Benson Sun: Bitcoin's decline reached a rare -5.65σ, occurring only 4 times in history
Feb 06, 2026 14:51:19
Cryptocurrency KOL and former FTX community partner Benson Sun posted that Bitcoin experienced an extreme drop this morning. Calculating with a 200-day lookback period, BTC's decline reached -5.65 standard deviations (σ). The Six Sigma standard in manufacturing allows for only 3.4 defects per million occurrences, which defines "almost impossible" in human industrial civilization. Yesterday's BTC volatility was just 0.35 standard deviations away from this "industrial-grade impossibility."
A -5.65σ occurrence has a theoretical probability of about one in ten million under normal distribution. Despite the fat tail effect in financial markets, this level of volatility has only occurred 4 times since BTC began trading in July 2010, accounting for about 0.07% of all trading days. Even during the deep bear phases of 2018 and 2022, such a rapid decline had not occurred within a rolling 200-day period.
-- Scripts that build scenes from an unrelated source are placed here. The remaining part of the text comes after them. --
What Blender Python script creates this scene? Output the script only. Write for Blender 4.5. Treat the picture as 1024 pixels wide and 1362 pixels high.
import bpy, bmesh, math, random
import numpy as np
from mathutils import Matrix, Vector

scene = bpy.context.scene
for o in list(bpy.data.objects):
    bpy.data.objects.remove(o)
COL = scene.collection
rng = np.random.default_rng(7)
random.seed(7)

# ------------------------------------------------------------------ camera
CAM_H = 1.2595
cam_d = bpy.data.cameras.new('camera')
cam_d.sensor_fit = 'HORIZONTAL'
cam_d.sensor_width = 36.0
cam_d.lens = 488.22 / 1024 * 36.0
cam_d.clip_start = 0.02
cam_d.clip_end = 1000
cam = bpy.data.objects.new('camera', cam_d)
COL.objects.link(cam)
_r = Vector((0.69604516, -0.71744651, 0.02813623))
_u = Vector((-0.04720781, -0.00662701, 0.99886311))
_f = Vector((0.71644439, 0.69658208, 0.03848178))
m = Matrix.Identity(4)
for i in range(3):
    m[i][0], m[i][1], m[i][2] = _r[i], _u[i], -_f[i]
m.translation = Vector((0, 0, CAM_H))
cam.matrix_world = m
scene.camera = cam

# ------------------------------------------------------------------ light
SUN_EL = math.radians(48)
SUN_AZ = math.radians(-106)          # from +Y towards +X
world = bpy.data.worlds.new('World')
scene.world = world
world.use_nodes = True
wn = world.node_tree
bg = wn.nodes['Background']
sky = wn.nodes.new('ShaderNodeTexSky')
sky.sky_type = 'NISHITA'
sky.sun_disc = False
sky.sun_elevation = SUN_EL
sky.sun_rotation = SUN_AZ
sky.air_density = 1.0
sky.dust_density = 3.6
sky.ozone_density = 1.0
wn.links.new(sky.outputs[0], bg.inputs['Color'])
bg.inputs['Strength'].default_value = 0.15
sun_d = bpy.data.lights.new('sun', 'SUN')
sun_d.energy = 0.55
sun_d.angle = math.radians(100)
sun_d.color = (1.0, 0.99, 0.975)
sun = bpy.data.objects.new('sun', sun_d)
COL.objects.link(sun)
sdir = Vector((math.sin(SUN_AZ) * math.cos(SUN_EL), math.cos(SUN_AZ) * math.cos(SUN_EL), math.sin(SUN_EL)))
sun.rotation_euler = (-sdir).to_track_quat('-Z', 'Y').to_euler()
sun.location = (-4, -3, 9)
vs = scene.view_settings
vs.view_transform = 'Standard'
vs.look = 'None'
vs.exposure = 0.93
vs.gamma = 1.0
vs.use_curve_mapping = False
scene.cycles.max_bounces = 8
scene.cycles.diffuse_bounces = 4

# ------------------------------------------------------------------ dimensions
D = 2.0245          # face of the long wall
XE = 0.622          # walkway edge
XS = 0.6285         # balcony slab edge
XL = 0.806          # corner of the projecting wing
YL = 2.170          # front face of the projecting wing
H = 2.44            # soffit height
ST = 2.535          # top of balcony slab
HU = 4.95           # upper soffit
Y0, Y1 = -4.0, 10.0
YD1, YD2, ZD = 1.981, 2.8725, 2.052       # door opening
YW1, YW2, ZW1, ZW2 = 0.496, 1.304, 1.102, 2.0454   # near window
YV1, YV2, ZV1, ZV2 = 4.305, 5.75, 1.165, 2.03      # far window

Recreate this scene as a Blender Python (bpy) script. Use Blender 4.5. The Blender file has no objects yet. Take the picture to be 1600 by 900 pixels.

This poses a severe challenge to quantitative strategies.
Currently, most quantitative models are built on data after 2015, and historical samples exceeding 5.65σ, apart from the anomalous "312" flash crash in 2020, occurred before 2015, leaving almost no reference precedent.
CoinKarma's quantitative strategy has shown a paper loss in this round of market conditions, but due to maintaining low leverage (about 1.4 times) over the long term, it remains manageable, with a maximum drawdown of about 30%. While extreme market conditions are an expensive "tuition," contracts and on-chain data will become important nutrients for future risk control models.